Corruption and Ivanov’s ineptitude lead to massive public calls for a swift return of Putin to the presidency, and he is elected president in 2012.

But this time around, Putin’s fails to reappear. His tenure is marked by increasing misfortune and growing unrest. Russia’s influence in the former Soviet Union weakens and in 2013, Turkmenistan refuses to sell gas to Gazprom at below market prices, while Kazakhstan and Azerbaijan increasingly fall under the sway of the West. Russia’s gas production falls by 10 percent a year, resulting in continuous power failures in Russia and occasional failures to meet European contracts. An outbreak of multi-drug resistant TB leads to a virtual quarantine of several major Siberian cities, destroying the nation’s confidence in the new Putin leadership.

The redemption comes with a new alliance of Nemtsov and Yavlinsky re-emerging from the political wilderness and offering the Russians a united liberal front and democratic reformist agenda to carry the 2016 presidential election. Russians, tired of the corrupt “managed democracy,” take to the streets while the Kremlin is too weak to prevent demonstrations. Nemtsov is elected president in 2016 with a liberal Duma embarking on an extensive economic reform and anti-corruption agenda.
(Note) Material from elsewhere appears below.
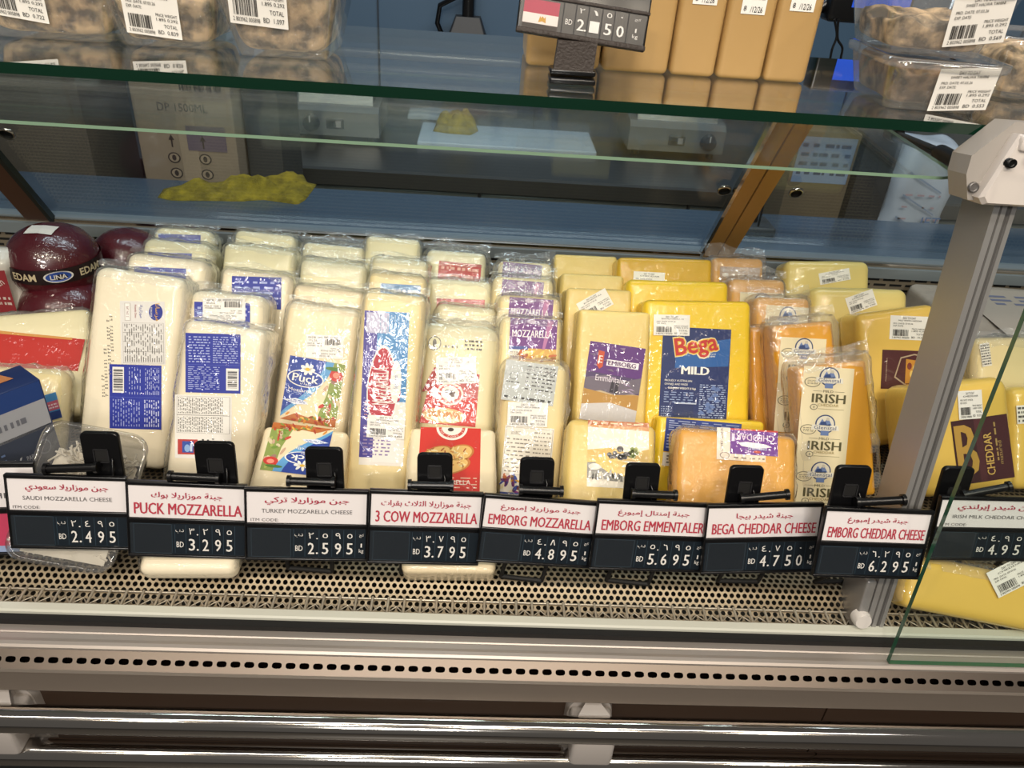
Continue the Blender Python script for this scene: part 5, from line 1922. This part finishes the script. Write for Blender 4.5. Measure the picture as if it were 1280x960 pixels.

The scenario demonstrates that bad governance and incompetence can destroy the legitimacy of Putin and his chosen successor if they fail to ensure a steady increase in the incomes of the people. For the Putin system, despite its authoritarianism, the “consent of the governed” is essential, and measures to manage that consent through propaganda and state-controlled media are effective only to a point, as the Soviet experience shows. It is impossible to know how long people will put up with such mismanagement, but misfortune and incompetence are known to overcome political apathy.

We do not know if any of these scenarios or some of their elements materialize. But it is always a good thing to be issued a warning.